Clearly, if there is to be an authentic environment of diversity working in institutions of learning, diversity should be developed, true – for the right reasons. If we want to promote a culture of acceptance, diversity and inclusion, then it is right when a white man can teach a black girl to read, and all he sees is a child, and all she sees is a teacher.

The importance of having a minority teacher to teach a minority student should not be discounted, yet the more important point: students benefit from good teachers, whether or not they identify with them ethnically or racially.

Teacher Quality

This brings us to another argument for teacher diversity: that it helps improve students' performance in the classroom and in standardized tests.

Therefore, all means must be done to improve the quality of teachers, be they white or minorities. One way is to get back to hiring "the most qualified" person to do the job. Equality means everyone is looked at the same way and the person that is most qualified for the job gets hired.

Excellent teachers love their job with much passion and dedication, and are willing to go the extra mile for their students. Whether they "mirror" their classroom or bring diversity to their classroom, high-quality teachers make their students learn. Excellence begets excellence.

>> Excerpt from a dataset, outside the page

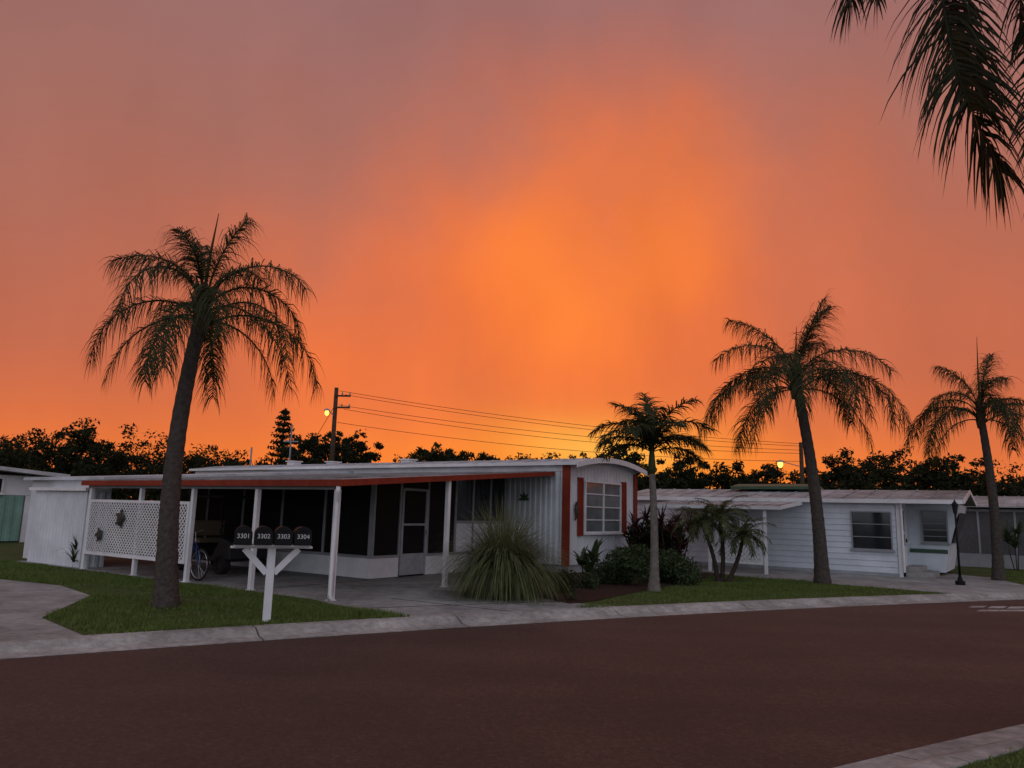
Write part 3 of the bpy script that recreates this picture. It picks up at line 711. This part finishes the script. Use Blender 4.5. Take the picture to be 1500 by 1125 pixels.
# near overhanging palm (crown above the frame, trunk on the near verge)
random.seed(33)
cr_ = V((5.0,5.9,7.0)); bs = V((5.25,5.7,0))
t = thing('queen_palm', 'near queen palm whose dark fronds hang into the top right corner', 'palm tree', bs)
tb = MB(); ringed(tb, trunk_pts((0,0,-.05), cr_-bs, (.1,0,0)), .17, .11, .06); tb.build('trunk', 'trunk', t, True)
cb = MB()
loc = lambda p: V(p)-bs
rows = [([cr_, at(1485,-125,5.75), at(1388,-30,5.6), at(1398,85,5.5), at(1432,180,5.45), at(1468,250,5.4)], .72, 175),
        ([cr_, at(1470,-110,5.9), at(1402,-30,5.95), at(1412,60,6.0), at(1440,140,6.0)], .66, 140),
        ([cr_, at(1430,-190,5.7), at(1330,-140,5.5), at(1265,-60,5.4), at(1246,0,5.4)], .55, 90),
        ([cr_, at(1450,-170,6.2), at(1355,-130,6.3), at(1298,-65,6.4), at(1282,0,6.4)], .52, 80),
        ([cr_, at(1630,-90,5.6), at(1600,60,5.5), at(1575,190,5.45), at(1570,300,5.4)], .68, 100),
        ([cr_, at(1540,-130,5.9), at(1505,-70,5.9), at(1495,0,5.95), at(1500,50,6.0)], .5, 70)]
for P, lf, nl in rows:
    frond(cb, [loc(p) for p in bez(P, 22)], lf, .024, nl, 1.2, start=.16, r=.02, plum=.45, fwd=.6, seg=4, shag=.25)
for k in range(13):
    az = k*2.39996; dirx = math.cos(az); diry = math.sin(az)
    if dirx < .25 and diry > -.7: continue
    s = k/13
    frond(cb, curve_pts(loc(cr_)+V((0,0,.2-.3*s)), az, R(80-90*s), 2.6, R(60+60*s), 16), .5, .026, 50, 1.1)
for az, el in ((-2.2,60),(-1.6,20),(-.9,70)):
    frond(cb, curve_pts(loc(cr_), az, R(el), 2.6, R(100), 16), .5, .026, 50, 1.1)
cb.build('crown', 'palm2', t)

# small feather palm at the bed
random.seed(5)
pC = gp(958,866); tpw = at(955,692,pC.y+.1)
t = thing('feather_palm', 'small palm with thin trunk and stiff arching fronds on the lawn', 'palm tree', (pC.x,pC.y,0))
o_ = V((pC.x,pC.y,0)); tp = tpw-o_
tb = MB(); ringed(tb, trunk_pts((0,0,-.05), tp, (.03,0,0)), .10, .07, .07, 12, .03); tb.build('trunk', 'trunklight', t, True)
b = MB(); b.tube([tp-V((0,0,.05)), tp+V((0,0,.1)), tp+V((0,0,.42)), tp+V((0,0,.58))], [.07,.09,.06,.03], 10); b.build('crownshaft', 'leaf', t, True)
cb = MB()
for az, el, L0, bd in ((178,72,1.7,120),(165,50,1.35,95),(205,58,1.5,105),(0,74,1.75,115),(25,56,1.45,98),(-20,48,1.4,100),(70,80,1.75,75),(110,72,1.7,90),(-70,68,1.5,100),(-120,60,1.5,100),(95,87,1.65,50),(-40,82,1.7,80),(190,30,1.15,80),(-5,25,1.2,80),(140,82,1.65,72),(230,78,1.55,85)):
    pts = curve_pts(tp+V((0,0,.45)), R(az), R(el), L0, R(bd), 14)
    frond(cb, pts, .46, .032, 64, 1.1, stiff=.3, start=.12, r=.016, plum=.3, fwd=.5, seg=4, shag=.25)
cb.build('crown', 'palm', t)

# pygmy date palms: three trunks
random.seed(9)
q0 = gp(1052,852)
t = thing('date_palm', 'low clump of pygmy date palms beside the carport lattice', 'palm tree', (q0.x,q0.y,0))
cb = MB(); tb = MB()
for bx_, by_, tx, ty, hz, L0 in ((0,0,-.35,.1,1.4,.95),(.1,.05,.1,.1,1.55,1.05),(.2,-.1,.62,-.1,1.1,.9)):
    tp = V((tx,ty,hz)); ringed(tb, trunk_pts((bx_,by_,-.03), tp, (.06,0,0), 8), .06, .045, .02, 9, .05)
    for k in range(24):
        s = k/24; az = k*2.4
        frond(cb, curve_pts(tp, az, R(80-70*s), L0*random.uniform(.8,1.1), R(80+40*s), 10), .24, .018, 34, 1.0, start=.1, r=.009, plum=.25, fwd=.7)
tb.build('trunk', 'bark', t); cb.build('crown', 'datepalm', t)

# ---------------------------------------------------------------- leafy things
def leaf_cloud(name, pts, size, m, parent, flat=.0):
    n = len(pts); a = rng.normal(size=(n,3)); a /= np.linalg.norm(a,axis=1)[:,None]
    b = rng.normal(size=(n,3)); b -= (b*a).sum(1)[:,None]*a; b /= np.linalg.norm(b,axis=1)[:,None]
    s = (rng.uniform(.6,1.3,n)*size)[:,None]
    v = np.stack([pts-a*s, pts+b*s*.42-a*s*.1, pts+a*s, pts-b*s*.42-a*s*.1], 1)
    me = bpy.data.meshes.new(name); me.from_pydata(v.reshape(-1,3).tolist(), [], np.arange(4*n).reshape(-1,4).tolist())
    me.materials.append(M[m]); o = bpy.data.objects.new(name, me); C.objects.link(o); o.parent = parent; return o
def clumps(cs, rs, per, squash=.75, shell=.55):
    out = []
    for c, r, k in zip(cs, rs, per):
        p = rng.normal(size=(k,3)); p /= np.linalg.norm(p,axis=1)[:,None]
        p *= (rng.uniform(shell,1.05,k)**.8)[:,None]*r; p[:,2] *= squash
        out.append(p+np.array(c))
    return np.concatenate(out)
def broadleaf(label, x, y, h, spread, n, leaf, seed):
    random.seed(seed); rg = np.random.default_rng(seed)
    t = thing('broadleaf_tree', label, 'tree', (x,y,0), 0, 'dark trees on the skyline')
    tb = MB(); tr = .05*h**.9*.5; lean = random.uniform(-.3,.3)
    tb.tube([(0,0,-.1),(lean*.5,0,h*.2),(lean,0,h*.42)], [tr*1.3,tr,tr*.75], 7)
    P = []; k = random.randint(9,12)
    m_ = V((lean,0,h*.32))
    def spray(kk, r, c, fl):
        p = np.clip(rg.normal(size=(kk,3)), -1.7, 1.7)*np.array([r,r,r*fl])*.72
        P.append(p+np.array(c))
    for i in range(k):
        a = i*2.4+random.uniform(-.5,.5); rr = spread*math.sqrt((i+.3)/k)*random.uniform(.7,1.0)
        top = h*(1-.5*(rr/spread)**2)*random.uniform(.78,.97)
        c = V((math.cos(a)*rr, math.sin(a)*rr, max(top-.12*h, h*.3)))
        tb.tube([m_, m_.lerp(c,.55)+V((0,0,-.03*h)), c], [tr*.45,tr*.25,tr*.08], 5)
        for q in range(13):
            e = c+V((random.gauss(0,1),random.gauss(0,1),random.gauss(-.25,.75)))*spread*.25
            e.z = min(max(e.z, h*.06), h*.97)
            if q < 8: tb.tube([c,e],[tr*.09,tr*.02],3)
            spray(int(n/(k*13)), spread*random.uniform(.06,.16), e, .7)
    for q in range(20):
        a = random.uniform(0,6.28); rr = spread*math.sqrt(random.random())
        spray(int(n/90), spread*.2, (math.cos(a)*rr, math.sin(a)*rr, h*random.uniform(.12,.5)), 1)
    tb.build('trunk', 'bark', t)
    leaf_cloud('crown', np.concatenate(P), leaf, 'leafdark', t)
trees = [(0,634,46,72,'dark tree at the far left edge of the skyline'),
 (70,612,52,70,'broad dark tree on the skyline above the green home'),
 (135,602,50,60,'tallest dark tree left of the curved palm trunk'),
 (212,624,56,72,'rounded dark tree just left of the curved palm trunk'),
 (305,636,58,66,'low dark tree just right of the curved palm trunk'),
 (372,660,60,50,'low dark tree left of the conical pine'),
 (464,612,47,50,'open dark tree left of the utility pole'),
 (522,610,50,42,'open dark tree right of the utility pole'),
 (598,638,56,55,'low dark tree above the middle of the carport roof'),
 (650,620,50,42,'rounded dark tree standing above the carport roof'),
 (710,645,60,30,'small dark tree right of the rounded skyline tree'),
 (790,642,58,55,'flat topped dark tree above the home roof vents'),
 (850,645,61,42,'dark tree above the arched end of the home'),
 (910,628,46,58,'dark tree behind the small feather palm'),
 (985,645,48,50,'dark tree just right of the small feather palm crown'),
 (1045,662,50,60,'dark tree between the feather palm and the leaning palm'),
 (1115,664,54,55,'dark tree behind the leaning palm trunk'),
 (1215,644,48,55,'dark tree right of the leaning palm'),
 (1290,632,50,68,'broadest dark tree above the lap sided home'),
 (1372,652,46,54,'dark tree left of the slender palm'),
 (1428,662,52,50,'dark tree behind the slender palm trunk'),
 (1492,680,54,58,'low dark tree at the right edge of the skyline')]
for i, (u, v, Y, sp, lab) in enumerate(trees):
    p = at(u, v, Y); broadleaf(lab, p.x, p.y, p.z, sp/F*Y*1.0, 6500, .14, 100+i)
random.seed(4)
pn_ = at(418,597,50); t = thing('norfolk_pine', 'conical dark pine left of the utility pole', 'tree', (pn_.x,pn_.y,0))
tb = MB(); tb.tube([(0,0,-.1),(0,0,pn_.z)], [.2,.02], 7); tb.build('trunk', 'bark', t)
pts = []
z = 1.5
while z < pn_.z-.1:
    rr = 1.75*(1-(z/pn_.z))**.8+.12
    for k in range(7):
        a = k*math.pi*2/7+z*1.3+random.uniform(-.2,.2)
        for q in range(26):
            s = random.random(); pts.append((math.cos(a)*rr*s+random.gauss(0,.07), math.sin(a)*rr*s+random.gauss(0,.07), z+.18*s*rr+random.gauss(0,.07)))
    z += .42
leaf_cloud('crown', np.array(pts), .14, 'leafdark', t)
pts = []
for k in range(380):
    x_ = -125+250*k/380+rng.uniform(-1,1); y_ = 92+rng.uniform(-8,8); h_ = rng.uniform(4.6,7.4)+ .9*math.sin(x_*.21)
    n_ = 170; p = np.clip(rng.normal(size=(n_,3)),-1.8,1.8)*np.array([1.0,.8,h_*.22])
    p[:,2] = np.minimum(p[:,2], h_*.5)
    pts.append(p+np.array([x_,y_,h_*.5]))
o = leaf_cloud('far_wood', np.concatenate(pts), .34, 'leafdark', None)
tag(o, 'low dark belt of far-off trees along the horizon', 'woodland', kind='stuff')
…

However, improving teacher quality is a long-standing issue as well, and President Obama's administration is taking action to improve teacher preparation. A press release written by the White House notes:
Recruiting, preparing, developing and supporting great teachers has a direct impact on the learning and success of America’s students. Research confirms that the most important factor in a student’s success in school is a strong teacher, and excellent teachers are especially important for our neediest students. School districts, principals, parents and children depend on great teachers to provide a world-class education. Read more here


Teaching Diversity 

Having teachers who can teach diversity, tolerance not hatred, is essential. Today’s teachers must be prepared to enter the increasingly diverse classroom, Cheryl W. Van Hook wrote in her academic paper, “Preparing Teachers for the Diverse Classroom: A Developmental Model of Inter-cultural Sensitivity.” Part of her abstract says: One role of teacher educators may be to facilitate the development of greater inter-cultural sensitivity among pre-service teachers. Teachers need to carefully examine their world view to determine whether or not unintentional and subtle biases are promoted. Therefore, it is vital that teacher educators have an awareness of these stages of personal growth related to inter-cultural sensitivity. Read more here

More than focusing on teacher diversity, more attention should be given to better training of teachers of all races and ethnicity, and preparing them to teach in the growing multi-cultural classroom of today, for in this way can they teach diversity more effectively through their own person.